Kinetics of Carboxylic Acid Enolization on Metal Oxides in Vapor Phase

An invisible, reversible, previously overlooked catalytic reaction — enolization — occurs consistently when carboxylic acid vapors contact metal oxide surfaces. While the CO₂H group responsible for adsorption readily forms surface carboxylates, the weaker α-C–H acidity becomes evident only through reversible H/D exchange. The enolized carboxylate condensation with another surface carboxylate becomes important in the mechanism of decarboxylative formation of ketones, as part of oxygen removal during biofuels upgrading.

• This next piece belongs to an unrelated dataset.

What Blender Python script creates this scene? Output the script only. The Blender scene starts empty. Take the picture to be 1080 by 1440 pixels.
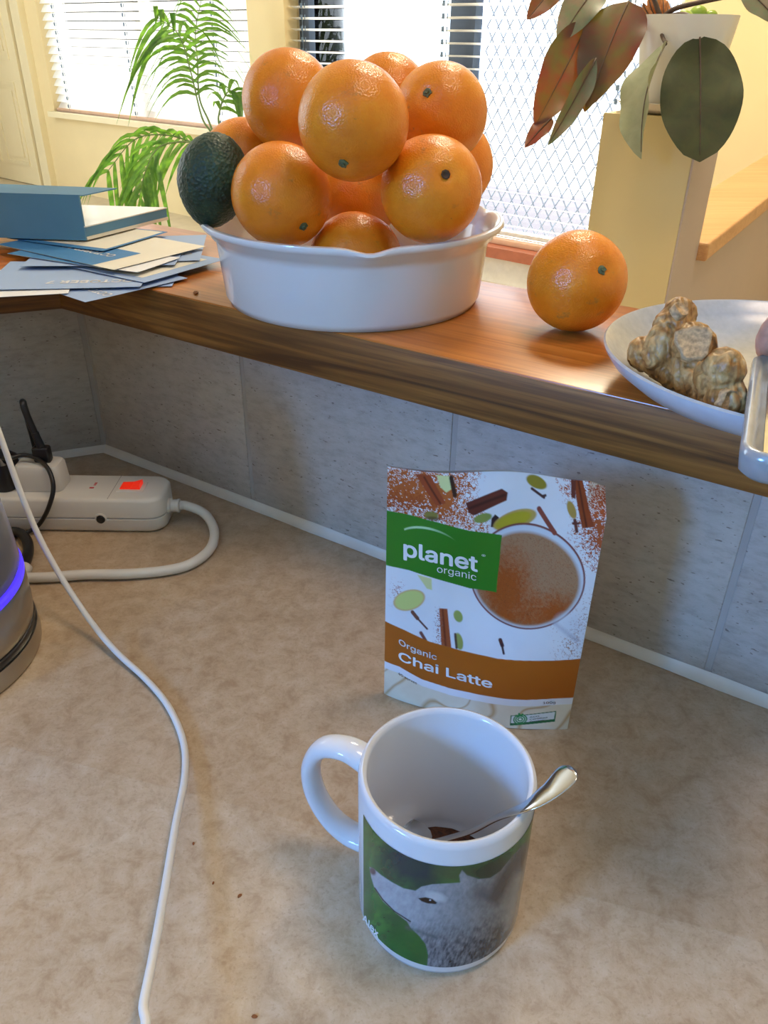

In our kinetic study, the rate of approaching equilibrium was measured for H/D isotopic exchange on alpha-carbon of isobutyric acid used in various concentrations in a vapor phase mixture with D ₂ O as well as for reversed D/H exchange between alpha-deuterated isobutyric acid and H ₂ O upon contact with monoclinic zirconia and anatase titania catalysts. Faster rate for H/D vs. D/H exchange points to alpha-deprotonation, i.e., enolization, as the rate determining step of the exchange mechanism. The intrinsic rate of enolization was deduced using McKay equation for equilibrium reactions. Kinetic activation parameters were obtained through temperature dependence of the rate constant for both exchange directions, H/D and D/H. KOH doping on ZrO ₂ changes the geometry of the transition state leading to higher rates of enolization and increasing H/D kinetic isotope effect from 1.4 to 5.8. The opposite effect of KOH doping is observed on anatase TiO ₂ – enolization rates are slightly decreased, k _H /k _D remains relatively constant at 2.6-2.8 indicating that the nature of basic centers on TiO ₂ is unaffected. These results confirm C-C coupling, not enolization, being the rate limiting step of the decarboxylative ketonization mechanism.